News ID: 255867
Published: 1230 GMT July 16, 2019

Facebook's scam detection service goes live following lawsuit

Facebook's scam detection service goes live following lawsuit
CARSTEN REHDER

Facebook's new scam reporting tool went live on Tuesday following legal action aimed at forcing it to take online fraud more seriously.

Money saving expert Martin Lewis launched a defamation lawsuit against the social network after a raft of scam ads featuring his picture, Sky News reported.

He decided to drop the case in January after the company agreed to donate £3 million to the UK-based Citizens Advice to set up a new scam advert prevention project.

The charity's new service will include a telephone helpline for any type of online scam and one-to-one support for victims falling into serious financial hardship because of online cons.

Citizens Advice said it expects to help at least 20,000 in the first year.

Facebook has also introduced a new reporting tool and a specially trained team that will investigate alerts raised by the British public, review reports and take down violating adverts.

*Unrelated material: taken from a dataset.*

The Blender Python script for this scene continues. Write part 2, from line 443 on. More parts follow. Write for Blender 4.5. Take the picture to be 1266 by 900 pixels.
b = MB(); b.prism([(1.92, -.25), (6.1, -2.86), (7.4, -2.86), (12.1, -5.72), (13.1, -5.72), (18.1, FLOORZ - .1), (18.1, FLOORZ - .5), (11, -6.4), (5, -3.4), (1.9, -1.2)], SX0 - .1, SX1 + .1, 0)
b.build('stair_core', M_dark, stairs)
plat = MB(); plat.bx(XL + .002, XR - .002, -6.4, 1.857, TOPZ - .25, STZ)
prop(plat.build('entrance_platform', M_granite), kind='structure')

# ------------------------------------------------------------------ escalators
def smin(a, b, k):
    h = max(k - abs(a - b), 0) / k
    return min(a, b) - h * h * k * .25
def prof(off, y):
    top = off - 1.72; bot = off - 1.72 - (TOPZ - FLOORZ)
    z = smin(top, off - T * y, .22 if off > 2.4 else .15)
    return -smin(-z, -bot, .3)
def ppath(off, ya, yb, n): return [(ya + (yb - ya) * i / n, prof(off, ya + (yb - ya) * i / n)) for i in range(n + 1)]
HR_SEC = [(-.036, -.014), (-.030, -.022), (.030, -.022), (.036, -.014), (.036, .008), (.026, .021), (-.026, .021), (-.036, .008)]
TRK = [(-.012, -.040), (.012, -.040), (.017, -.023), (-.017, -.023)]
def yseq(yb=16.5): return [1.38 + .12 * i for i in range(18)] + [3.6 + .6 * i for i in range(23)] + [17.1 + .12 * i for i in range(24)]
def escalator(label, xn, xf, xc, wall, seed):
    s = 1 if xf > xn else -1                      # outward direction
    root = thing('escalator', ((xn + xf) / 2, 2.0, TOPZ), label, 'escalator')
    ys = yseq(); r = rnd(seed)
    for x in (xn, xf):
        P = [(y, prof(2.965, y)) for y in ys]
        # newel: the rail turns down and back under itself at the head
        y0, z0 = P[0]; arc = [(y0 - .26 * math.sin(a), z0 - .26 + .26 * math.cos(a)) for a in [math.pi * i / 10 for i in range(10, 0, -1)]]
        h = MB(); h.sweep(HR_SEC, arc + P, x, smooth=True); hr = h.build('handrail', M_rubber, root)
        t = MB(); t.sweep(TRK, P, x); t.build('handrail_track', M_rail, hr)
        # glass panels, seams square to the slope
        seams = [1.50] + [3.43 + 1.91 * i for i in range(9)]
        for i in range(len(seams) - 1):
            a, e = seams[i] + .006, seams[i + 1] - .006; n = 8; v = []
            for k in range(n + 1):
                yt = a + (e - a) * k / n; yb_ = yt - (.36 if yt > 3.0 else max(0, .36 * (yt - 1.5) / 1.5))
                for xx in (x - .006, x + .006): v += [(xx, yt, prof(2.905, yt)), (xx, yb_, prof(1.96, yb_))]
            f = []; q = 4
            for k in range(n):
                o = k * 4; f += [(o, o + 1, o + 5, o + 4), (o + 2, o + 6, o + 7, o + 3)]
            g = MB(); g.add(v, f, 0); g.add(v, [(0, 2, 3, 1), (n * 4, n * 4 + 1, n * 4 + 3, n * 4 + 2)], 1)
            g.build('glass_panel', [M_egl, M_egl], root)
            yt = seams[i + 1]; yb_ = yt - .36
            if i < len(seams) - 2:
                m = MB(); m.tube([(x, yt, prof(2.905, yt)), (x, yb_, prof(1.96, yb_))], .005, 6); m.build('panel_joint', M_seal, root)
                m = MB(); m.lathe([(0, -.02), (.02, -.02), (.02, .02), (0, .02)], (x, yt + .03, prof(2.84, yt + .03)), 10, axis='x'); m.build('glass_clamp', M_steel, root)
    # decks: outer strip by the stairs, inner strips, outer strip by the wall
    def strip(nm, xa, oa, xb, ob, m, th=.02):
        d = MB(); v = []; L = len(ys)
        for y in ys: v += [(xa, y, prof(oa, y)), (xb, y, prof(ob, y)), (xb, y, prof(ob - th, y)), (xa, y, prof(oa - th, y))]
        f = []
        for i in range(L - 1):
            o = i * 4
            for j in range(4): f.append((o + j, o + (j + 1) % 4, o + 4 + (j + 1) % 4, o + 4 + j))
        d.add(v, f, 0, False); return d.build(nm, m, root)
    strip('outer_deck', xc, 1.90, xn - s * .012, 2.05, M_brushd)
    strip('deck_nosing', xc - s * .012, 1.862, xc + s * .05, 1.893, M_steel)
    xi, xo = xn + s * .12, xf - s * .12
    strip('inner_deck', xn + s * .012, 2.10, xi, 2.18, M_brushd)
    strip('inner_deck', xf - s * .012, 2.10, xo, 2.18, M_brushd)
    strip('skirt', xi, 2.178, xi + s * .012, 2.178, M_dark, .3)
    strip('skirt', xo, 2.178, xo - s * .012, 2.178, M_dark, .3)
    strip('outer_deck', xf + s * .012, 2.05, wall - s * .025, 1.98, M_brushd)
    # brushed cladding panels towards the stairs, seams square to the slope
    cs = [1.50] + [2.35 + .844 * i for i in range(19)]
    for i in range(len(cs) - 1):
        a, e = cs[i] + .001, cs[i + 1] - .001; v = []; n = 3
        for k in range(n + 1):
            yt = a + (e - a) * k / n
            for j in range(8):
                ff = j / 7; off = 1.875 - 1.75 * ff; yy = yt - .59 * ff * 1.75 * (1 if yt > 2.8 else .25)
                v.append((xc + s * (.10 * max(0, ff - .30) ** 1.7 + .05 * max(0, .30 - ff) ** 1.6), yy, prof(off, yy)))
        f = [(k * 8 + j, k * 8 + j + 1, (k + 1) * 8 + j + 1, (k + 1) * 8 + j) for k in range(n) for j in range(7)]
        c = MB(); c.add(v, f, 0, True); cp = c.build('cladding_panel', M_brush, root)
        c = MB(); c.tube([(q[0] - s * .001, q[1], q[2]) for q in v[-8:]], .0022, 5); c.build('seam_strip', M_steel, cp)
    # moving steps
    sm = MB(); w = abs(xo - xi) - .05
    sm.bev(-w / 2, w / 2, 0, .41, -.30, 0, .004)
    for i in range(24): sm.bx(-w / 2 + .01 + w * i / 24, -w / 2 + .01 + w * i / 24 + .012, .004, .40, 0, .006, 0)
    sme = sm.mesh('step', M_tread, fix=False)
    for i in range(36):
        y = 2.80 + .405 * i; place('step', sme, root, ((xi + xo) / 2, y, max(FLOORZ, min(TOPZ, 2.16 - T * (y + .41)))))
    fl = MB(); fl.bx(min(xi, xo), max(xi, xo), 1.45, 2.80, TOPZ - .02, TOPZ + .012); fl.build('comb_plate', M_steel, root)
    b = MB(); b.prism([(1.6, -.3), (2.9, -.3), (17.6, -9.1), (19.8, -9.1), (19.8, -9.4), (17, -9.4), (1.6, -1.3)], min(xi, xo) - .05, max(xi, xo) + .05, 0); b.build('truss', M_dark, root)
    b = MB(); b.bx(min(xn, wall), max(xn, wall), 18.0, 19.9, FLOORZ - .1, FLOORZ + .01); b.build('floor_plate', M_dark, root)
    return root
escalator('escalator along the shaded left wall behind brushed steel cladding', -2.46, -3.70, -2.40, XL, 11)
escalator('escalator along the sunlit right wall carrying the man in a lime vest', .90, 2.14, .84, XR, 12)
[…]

Facebook's northern Europe Vice President Steve Hatch said its global security and safety team had been tripled to 30,000 staff and the social network would "continue to invest heavily in removing bad content from our platform".

Welcoming the new measures, Lewis said, "The UK faces an epidemic of online scam ads — they're everywhere.

"Yet disgracefully there's little effective law or regulation to prevent them, and official enforcement is poor to non-existent, as these criminals are usually based outside of the EU.

"That's why I sued for defamation, bizarrely the only law I could find to try to make Big Tech firms understand the damage their negligent behavior has caused.

"Today should be the start of real improvement. The aim is to tap the power of what I'm dubbing 'social policing' to fight these scams.

"Millions of people know a scam when they see it, and millions of others don't.

"So now, I'd ask all who recognize them to use the new Facebook reporting tool, to help protect those who don't — which includes many who are vulnerable.

"Facebook's new dedicated team will then hopefully respond quickly to ditch the scammers."

As well as counselling those who have suffered at the hands of scammers, the Citizens Advice Scams Action team will carry out prevention work to identify, tackle and raise awareness of online scams in the UK.

"We know online scams affect thousands of people every year," said Gillian Guy, chief executive of Citizens Advice.